3D printing can bring your idea to life

UPS Global Brand Ambassador and pro golfer Lee Westwood

New service for inventors and entrepreneurs now expanding at The UPS Store.

When Carlsbad, Calif., entrepreneurs Nick Brooks and Jeff Russell needed a high-quality prototype for their innovative MyGo Mouth Mount for GoPro® design, they turned to The UPS Store® location in nearby San Diego. The store was an early test site for 3D printing, a hot technology that builds three-dimensional objects with layer upon layer of plastic or resin.

"A lot of our small business customers just come in with an idea. We set them up with a designer, or any other help they need, as part of our one-stop service approach."

The Mouth Mount attaches to the tiny GoPro camera, allowing adventurers (like surfers, skateboarders or mountain bikers) to capture live-action video footage. Orders for the Mouth Mount, which just launched in August 2014, are already coming in from retailers as far away as Italy and Australia.

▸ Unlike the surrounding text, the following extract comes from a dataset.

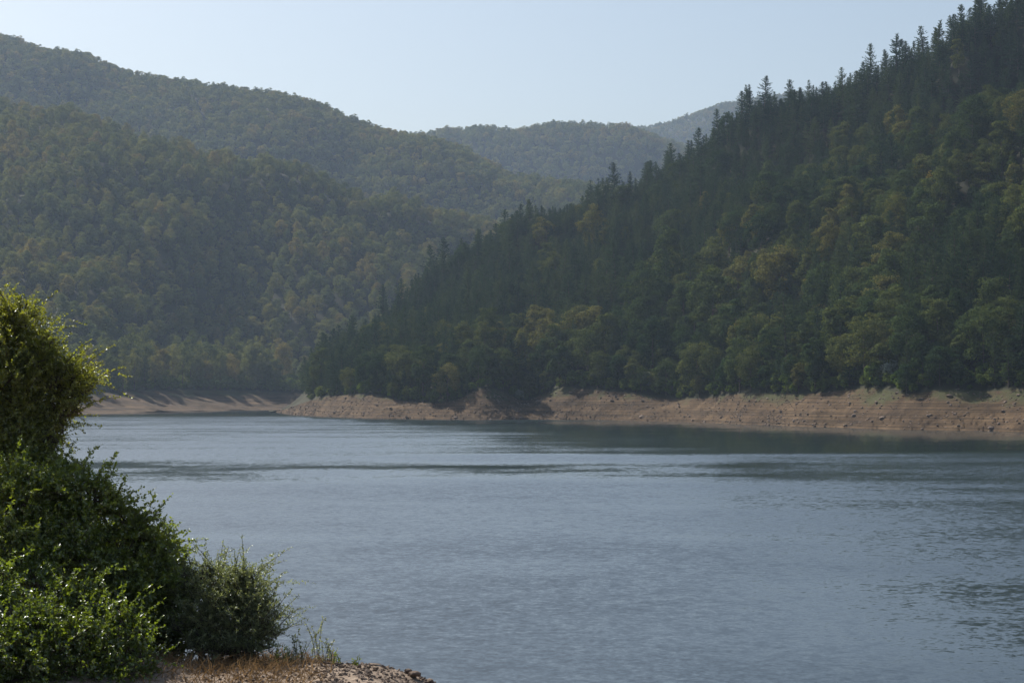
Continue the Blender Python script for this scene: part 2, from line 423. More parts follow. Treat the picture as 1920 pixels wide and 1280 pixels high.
def bank_mat(name):
    m, n, l = new_mat(name)
    geo = n.new('ShaderNodeNewGeometry'); pos = geo.outputs['Position']
    sep = n.new('ShaderNodeSeparateXYZ'); l.new(pos, sep.inputs[0])
    nz = node(n, 'ShaderNodeTexNoise', inputs={'Scale': 0.12, 'Detail': 8.0, 'Roughness': 0.7}); l.new(pos, nz.inputs['Vector'])
    r = ramp(n, [(0.34, (0.034, 0.022, 0.0125)), (0.5, (0.068, 0.045, 0.025)), (0.66, (0.108, 0.074, 0.042))]); l.new(nz.outputs['Fac'], r.inputs[0])
    # strata left by the falling water
    zn = node(n, 'ShaderNodeCombineXYZ'); zs = node(n, 'ShaderNodeMath', operation='MULTIPLY'); zs.inputs[1].default_value = 2.6
    l.new(sep.outputs['Z'], zs.inputs[0]); l.new(zs.outputs[0], zn.inputs['Z'])
    xs = node(n, 'ShaderNodeMath', operation='MULTIPLY'); xs.inputs[1].default_value = 0.02; l.new(sep.outputs['X'], xs.inputs[0]); l.new(xs.outputs[0], zn.inputs['X'])
    nb = node(n, 'ShaderNodeTexNoise', inputs={'Scale': 1.0, 'Detail': 3.0}); l.new(zn.outputs[0], nb.inputs['Vector'])
    rb = ramp(n, [(0.40, (0.45, 0.45, 0.45)), (0.58, (1.3, 1.27, 1.25))]); l.new(nb.outputs['Fac'], rb.inputs[0])
    mul = node(n, 'ShaderNodeMix', data_type='RGBA', blend_type='MULTIPLY'); mul.inputs[0].default_value = 0.8
    l.new(r.outputs[0], mul.inputs[6]); l.new(rb.outputs[0], mul.inputs[7])
    # grass on the upper bank
    ng = node(n, 'ShaderNodeTexNoise', inputs={'Scale': 0.06, 'Detail': 6.0, 'Roughness': 0.7}); l.new(pos, ng.inputs['Vector'])
    zr = node(n, 'ShaderNodeMapRange', inputs={1: 2.5, 2: 8.5, 3: -0.24, 4: 0.07}); l.new(sep.outputs['Z'], zr.inputs[0])
    ga = node(n, 'ShaderNodeMath', operation='ADD'); l.new(ng.outputs['Fac'], ga.inputs[0]); l.new(zr.outputs[0], ga.inputs[1])
    gr = ramp(n, [(0.52, (0, 0, 0)), (0.62, (1, 1, 1))]); l.new(ga.outputs[0], gr.inputs[0])
    mg = node(n, 'ShaderNodeMix', data_type='RGBA'); l.new(gr.outputs[0], mg.inputs[0]); l.new(mul.outputs[2], mg.inputs[6]); mg.inputs[7].default_value = (0.050, 0.052, 0.022, 1)
    p = node(n, 'ShaderNodeBsdfPrincipled', inputs={'Roughness': 0.95, 'Specular IOR Level': 0.15}); l.new(mg.outputs[2], p.inputs['Base Color'])
    b1 = node(n, 'ShaderNodeTexNoise', inputs={'Scale': 1.4, 'Detail': 5.0}); l.new(pos, b1.inputs['Vector'])
    b = node(n, 'ShaderNodeBump', inputs={'Strength': 0.7, 'Distance': 0.25}); l.new(b1.outputs['Fac'], b.inputs['Height']); l.new(b.outputs[0], p.inputs['Normal'])
    out = n.new('ShaderNodeOutputMaterial'); l.new(p.outputs[0], out.inputs[0])
    return m
M_BANK = bank_mat('eroded_earth')
obj('shore_bank', mesh_np('shore_bank', BG.reshape(-1, 3), grid_faces(NU_B, NV_B), [M_BANK], smooth=True), kind='structure')

# wooded slope
NU_H, NV_H = 320, 150
HG = interp_rows([r_bank, r_q1, r_mid, r_q3, r_crest, r_back], NU_H, NV_H)
hpx = catmull(R_PX[:, None], NU_H)[:, 0]
HV = np.linspace(0, 5 / 4, NV_H)          # 0 at the bank edge, 1 at the crest, >1 behind
x, y = HG[..., 0], HG[..., 1]
amp = sstep(0.02, 0.2, HV)[None, :] * sstep(560, 760, hpx)[:, None]
HG[..., 2] += amp * (6.0 * fbm(x / 95, y / 95, 5, 3) + 1.0 * fbm(x / 14, y / 14, 8, 2))
def gully_v(px): return np.interp(px, [1250, 1350, 1500, 1700, 1920], [0.50, 0.58, 0.70, 0.74, 0.75])
HG[..., 2] += sstep(0.06, 0.18, HV)[None, :] * (1 - sstep(0.85, 1.0, HV))[None, :] * sstep(700, 1000, hpx)[:, None] * 5.5 * np.sin(2 * np.pi * (3.1 * HV[None, :] + 0.9 * noise2(hpx[:, None] / 210, HV[None, :] * 1.2, 333) + 0.0011 * hpx[:, None]))
gy = np.exp(-((HV[None, :] - gully_v(hpx)[:, None]) / 0.09) ** 2) * sstep(1260, 1480, hpx)[:, None]
HG[..., 2] -= 8 * gy
obj('hill', mesh_np('hill', HG.reshape(-1, 3), grid_faces(NU_H, NV_H), [M_LITTER], smooth=True), kind='structure')

def hill_from(cols, name, nu=160, nv=90, a1=9.0, w1=140.0, seed=0, bulge=8.0, drop=13.0):
    """cols: (px, foot distance, foot z, crest tree-top y, crest distance). Lofted hill; returns the grid"""
    foot = np.array([[*at(c[0], 733, c[1])[:2], c[2]] for c in cols]); crest = np.array([at(c[0], c[3], c[4]) for c in cols]); crest[:, 2] -= drop
    under = foot + np.array([0, -90, 0]); under[:, 2] = np.minimum(foot[:, 2] - 40, -12)
    back = crest + np.array([0, 420, 0]); back[:, 2] = -12
    mid = 0.5 * (foot + crest); mid[:, 2] += bulge
    G = interp_rows([under, foot, mid, crest, back], nu, nv)
    v = np.linspace(-1, 3, nv)             # 0 foot, 2 crest
    am = (sstep(0.0, 0.5, v) * (1 - 0.65 * sstep(1.5, 2.0, v)))[None, :]
    x, y = G[..., 0], G[..., 1]
    G[..., 2] += am * (a1 * fbm(x / w1, y / (w1 * 1.6), seed, 3) * 1.2 - a1 * 1.6 * np.clip(0.3 - np.abs(noise2(x / (w1 * .9), y / (w1 * 3), seed + 50)), 0, 1))
    obj(name, mesh_np(name, G.reshape(-1, 3), grid_faces(nu, nv), [M_LITTER], smooth=True), kind='structure')
    return G

# far-left shore terrace, its bank, and the lobe of beech wood above it
A_PX = np.array([-700, -300, -50, 100, 190, 300, 400, 480, 560, 640, 760, 900, 1050], float)
a_sd = 35830.0 / (ip([-700, -50, 190, 300, 400, 480, 560, 700, 1050], [782, 778, 775.5, 773, 770.5, 768.5, 767.5, 767, 767], A_PX) - 733.0)
a_shore = np.array([at(p, 733, d) for p, d in zip(A_PX, a_sd)]); a_shore[:, 2] = 0
a_under = a_shore + np.array([0, -25, -9])
a_low = a_shore + np.array([-17, 15, 0]); a_low[:, 2] = 4.2 + 1.2 * np.sin(A_PX * 0.03)
a_bank = a_shore + np.array([-33, 28, 0]); a_bank[:, 2] = 10 + 0.7 * np.sin(A_PX * 0.017)
AB = interp_rows([a_under, a_shore, a_low, a_bank], 360, 40, smooth_v=False)
x, y, z = AB[..., 0], AB[..., 1], AB[..., 2]
AB[..., 2] += sstep(-2, 1.5, z) * (1 - sstep(0.9, 1, np.linspace(0, 1, 40)))[None, :] * (1.3 * fbm(x / 24, y / 24, 13, 3) + 0.3 * fbm(x / 3, y / 3, 19, 2))
obj('shore_bank', mesh_np('shore_bank', AB.reshape(-1, 3), grid_faces(360, 40), [M_BANK], smooth=True), kind='structure')
a_ter = a_bank + np.array([-10, 34, 0]); a_ter[:, 2] = 15
a_dip = a_bank + np.array([-20, 100, 0]); a_dip[:, 2] = 14
ac_y = ip([-700, -300, 0, 200, 350, 480, 600, 700, 800, 900, 1050], [160, 185, 205, 230, 262, 298, 330, 352, 382, 415, 470], A_PX)
ac_d = ip([-700, 0, 350, 600, 750, 900, 1050], [1480, 1500, 1480, 1480, 1520, 1570, 1620], A_PX)
a_crest = np.array([at(p, y, d) for p, y, d in zip(A_PX, ac_y, ac_d)]); a_crest[:, 2] -= 13
a_m1 = 0.62 * a_dip + 0.38 * a_crest; a_m2 = 0.3 * a_dip + 0.7 * a_crest; a_m1[:, 2] += 4; a_m2[:, 2] += 7
a_back = a_crest + np.array([0, 160, -70])
AG = interp_rows([a_bank, a_ter, a_dip, a_m1, a_m2, a_crest, a_back], 180, 130)
AV = np.linspace(0, 6, 130)
x, y = AG[..., 0], AG[..., 1]
AG[..., 2] += (sstep(1.6, 3.0, AV))[None, :] * (15 * fbm(x / 120, y / 170, 21, 3) - 22 * np.clip(0.3 - np.abs(noise2(x / 110, y / 300, 71)), 0, 1))
obj('hill', mesh_np('hill', AG.reshape(-1, 3), grid_faces(180, 130), [M_LITTER], smooth=True), kind='structure')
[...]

"We emailed a digital file created on our CAD software, and the next day had the finished product to look at," Brooks says. "The turnaround time was great, and the price was very affordable."

After fine-tuning the design, Brooks used the final prototype to create a mold and start actual production in China – using UPS for shipping.

3D matters

San Diego was one of six original test sites of The UPS Store for 3D printing. The service has proven so valuable to startups, small businesses and retail customers in California that the program is expanding to 100 locations nationwide. You can find a complete list here.

Like Brooks and Russell, inventor Wes Kouba used computer-aided design (CAD) software to create his TornadoPod™ structure, meant to protect up to six occupants during a tornado or other storm. Dallas-based Kouba worked with The UPS Store in Frisco, Texas, to create working models that are one-twelfth the actual size. Kouba says having models to show prospective customers makes a huge difference.

How it works

3D printers at locations of The UPS Store accept digital files from most CAD software, says Daniel Remba, small business technology leader at The UPS Store. "But a lot of our small business customers just come in with an idea. We set them up with a designer, or any other help they need, as part of our one-stop service approach."

Remba says the 3D printing capability at The UPS Store is different from desktop units for home users. The high-end Stratasys uPrint SE Plus builds in ABS plastic using a heated chamber that produces models and prototypes with pinpoint accuracy. "That means we can make fully functional parts that will fit together just like LEGOs do."

An example is the perfect replica of a Ping golf putter that pro golfer Lee Westwood, UPS global brand ambassador, recently had made and used during a putting demonstration at The UPS Store in New York.

"We're always looking for new ways to help small businesses get things done, and 3D printing is a great tool," Remba says. "Using The UPS Store, small businesses can access this new technology affordably without having to invest in it themselves."